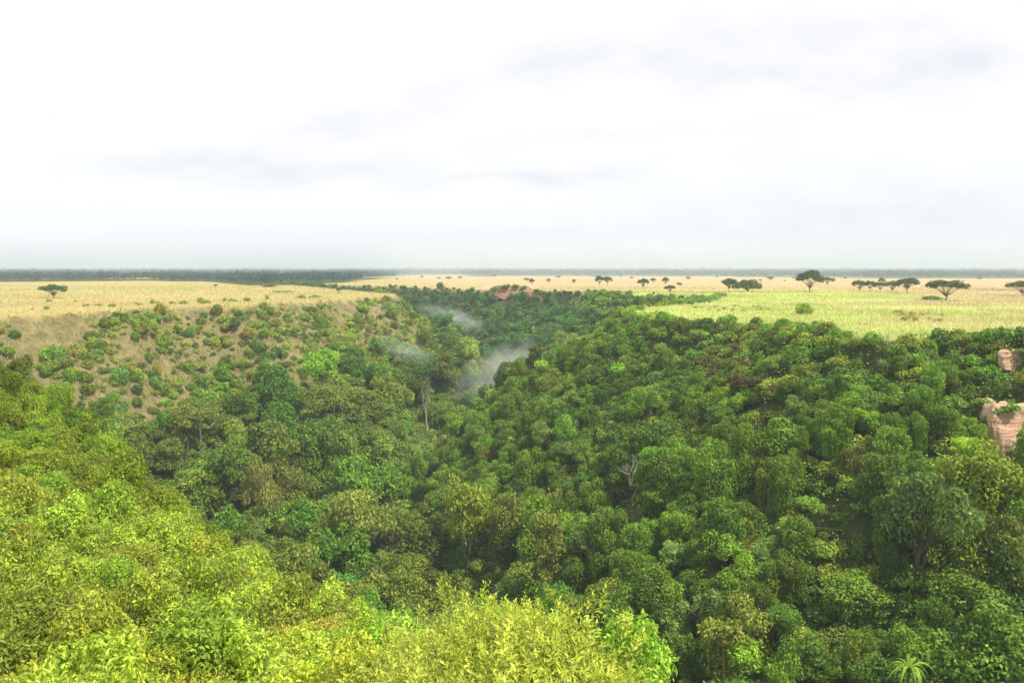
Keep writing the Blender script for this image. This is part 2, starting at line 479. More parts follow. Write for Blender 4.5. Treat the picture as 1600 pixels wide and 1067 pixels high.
nt.links.new(c, p.inputs['Base Color'])
bp = nd(nt, 'ShaderNodeBump'); bp.inputs['Strength'].default_value = .6; bp.inputs['Distance'].default_value = .5
nt.links.new(noise(nt, 1.2, 5, co, .7), bp.inputs['Height']); nt.links.new(bp.outputs[0], p.inputs['Normal'])
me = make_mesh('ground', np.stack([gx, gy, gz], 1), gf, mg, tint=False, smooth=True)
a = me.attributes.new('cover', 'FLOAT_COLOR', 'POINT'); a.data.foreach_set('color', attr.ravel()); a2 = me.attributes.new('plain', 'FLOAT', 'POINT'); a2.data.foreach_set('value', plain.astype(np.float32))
tag(link('ground', me), kind='structure')

# ------------------------------------------------------------------ visibility helper
def visible(x, y, z, rise):
    """does a crown whose top is at z+rise clear the terrain between it and the camera"""
    ok = np.ones(len(x), bool)
    for t in np.concatenate([np.linspace(.04, .9, 22)]):
        hx, hy = x * t, y * t
        line = CAMZ + (z + rise - CAMZ) * t
        hh = height(hx, hy)
        ok &= line > hh - 2.0
    return ok

def scatter(x0, x1, y0, y1, sp):
    nx_ = int((x1 - x0) / sp); ny_ = int((y1 - y0) / (sp * .87))
    gx_, gy_ = np.meshgrid(np.arange(nx_), np.arange(ny_))
    x = x0 + (gx_ + (gy_ % 2) * .5 + R.uniform(-.36, .36, gx_.shape)) * sp; y = y0 + (gy_ + R.uniform(-.36, .36, gx_.shape)) * sp * .87
    return x.ravel(), y.ravel()

# ------------------------------------------------------------------ rock faces
ROCKS = []; RK = []
def rock_mat(name, a, b, c_):
    m = bpy.data.materials.new(name); m.use_nodes = True; nt = m.node_tree
    p = nt.nodes['Principled BSDF']; p.inputs['Roughness'].default_value = .9
    tc = nd(nt, 'ShaderNodeTexCoord'); mp = nd(nt, 'ShaderNodeMapping'); mp.inputs['Scale'].default_value = (.25, .25, 1.6); nt.links.new(tc.outputs['Object'], mp.inputs[0])
    mv = nd(nt, 'ShaderNodeMapping'); mv.inputs['Scale'].default_value = (1.2, 1.2, .15); nt.links.new(tc.outputs['Object'], mv.inputs[0])
    s = noise(nt, 1.4, 8, mp.outputs[0], .68); v = noise(nt, .9, 5, mv.outputs[0], .6)
    c = mixc(nt, a, b, ramp(nt, s, [(.4, 0.), (.6, 1.)])); c = mixc(nt, c, c_, ramp(nt, v, [(.5, 0.), (.68, .8)]))
    nt.links.new(c, p.inputs['Base Color'])
    bp = nd(nt, 'ShaderNodeBump'); bp.inputs['Strength'].default_value = 1.0; bp.inputs['Distance'].default_value = .9
    nt.links.new(s, bp.inputs['Height']); nt.links.new(bp.outputs[0], p.inputs['Normal'])
    return m
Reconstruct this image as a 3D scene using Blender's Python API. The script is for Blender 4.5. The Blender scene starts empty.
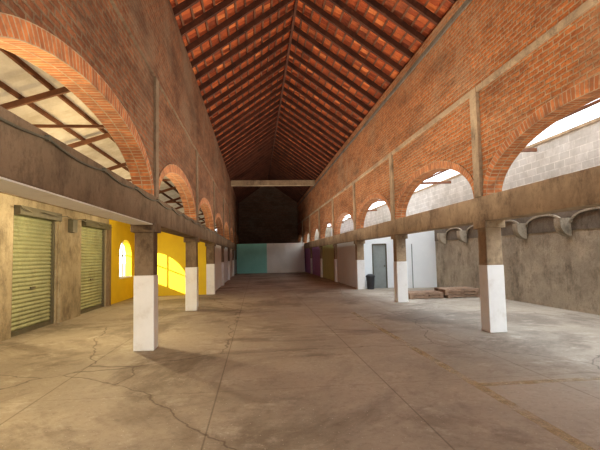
import bpy, math, random
from mathutils import Vector, Matrix
random.seed(4)
S=bpy.context.scene
# ------------------------------------------------------------------ materials
class NT:
    def __init__(s,name,rough=0.85):
        s.m=bpy.data.materials.new(name); s.m.use_nodes=True
        s.t=s.m.node_tree; s.b=s.t.nodes['Principled BSDF']; s.b.inputs['Roughness'].default_value=rough
        s.b.inputs['Specular IOR Level'].default_value=0.25
        s.tc=s.t.nodes.new('ShaderNodeTexCoord'); s.co=s.tc.outputs['Object']; s.uv=s.tc.outputs['UV']
    def n(s,t,**k):
        x=s.t.nodes.new(t)
        for a,b in k.items(): setattr(x,a,b)
        return x
    def l(s,a,b): s.t.links.new(a,b)
    def noise(s,scale,detail=5,rough=.6,vec=None,lo=.35,hi=.65,stretch=None,dist=0):
        n=s.n('ShaderNodeTexNoise'); n.inputs['Scale'].default_value=scale; n.inputs['Detail'].default_value=detail
        n.inputs['Roughness'].default_value=rough; n.inputs['Distortion'].default_value=dist
        v=vec or s.co
        if stretch:
            mp=s.n('ShaderNodeMapping'); mp.inputs['Scale'].default_value=stretch; s.l(v,mp.inputs['Vector']); v=mp.outputs[0]
        s.l(v,n.inputs['Vector'])
        return s.mapr(n.outputs['Fac'],lo,hi,0,1)
    def mapr(s,v,a,b,c,d):
        r=s.n('ShaderNodeMapRange'); r.inputs[1].default_value=a;r.inputs[2].default_value=b;r.inputs[3].default_value=c;r.inputs[4].default_value=d
        s.l(v,r.inputs[0]); return r.outputs[0]
    def math(s,op,a,b=None):
        m=s.n('ShaderNodeMath',operation=op)
        for i,v in enumerate((a,b)):
            if v is None: continue
            if isinstance(v,(int,float)): m.inputs[i].default_value=v
            else: s.l(v,m.inputs[i])
        return m.outputs[0]
    def mix(s,f,a,b,blend='MIX'):
        m=s.n('ShaderNodeMix',data_type='RGBA',blend_type=blend)
        for i,v in ((0,f),(6,a),(7,b)):
            if isinstance(v,(int,float)): m.inputs[i].default_value=v
            elif isinstance(v,tuple): m.inputs[i].default_value=(*v,1) if len(v)==3 else v
            else: s.l(v,m.inputs[i])
        return m.outputs[2]
    def color(s,c):
        if isinstance(c,tuple): s.b.inputs['Base Color'].default_value=(*c,1)
        else: s.l(c,s.b.inputs['Base Color'])
    def bump(s,h,st=.4,d=.02):
        b=s.n('ShaderNodeBump'); b.inputs['Strength'].default_value=st; b.inputs['Distance'].default_value=d
        s.l(h,b.inputs['Height']); s.l(b.outputs[0],s.b.inputs['Normal'])
    def sep(s,v=None):
        x=s.n('ShaderNodeSeparateXYZ'); s.l(v or s.co,x.inputs[0]); return x.outputs
    def comb(s,a,b,c=0):
        x=s.n('ShaderNodeCombineXYZ')
        for i,v in enumerate((a,b,c)):
            if isinstance(v,(int,float)): x.inputs[i].default_value=v
            else: s.l(v,x.inputs[i])
        return x.outputs[0]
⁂
▸ OBJECTIVE:
Everything from the top line of the data down to and including the line with "mg, tint=False, smooth=True)" is to be copied, except the pictures.

▸ ANSWER TO THE PROBLEM:
Keep writing the Blender script for this image. This is part 2, starting at line 479. More parts follow. Write for Blender 4.5. Treat the picture as 1600 pixels wide and 1067 pixels high.
nt.links.new(c, p.inputs['Base Color'])
bp = nd(nt, 'ShaderNodeBump'); bp.inputs['Strength'].default_value = .6; bp.inputs['Distance'].default_value = .5
nt.links.new(noise(nt, 1.2, 5, co, .7), bp.inputs['Height']); nt.links.new(bp.outputs[0], p.inputs['Normal'])
me = make_mesh('ground', np.stack([gx, gy, gz], 1), gf, mg, tint=False, smooth=True)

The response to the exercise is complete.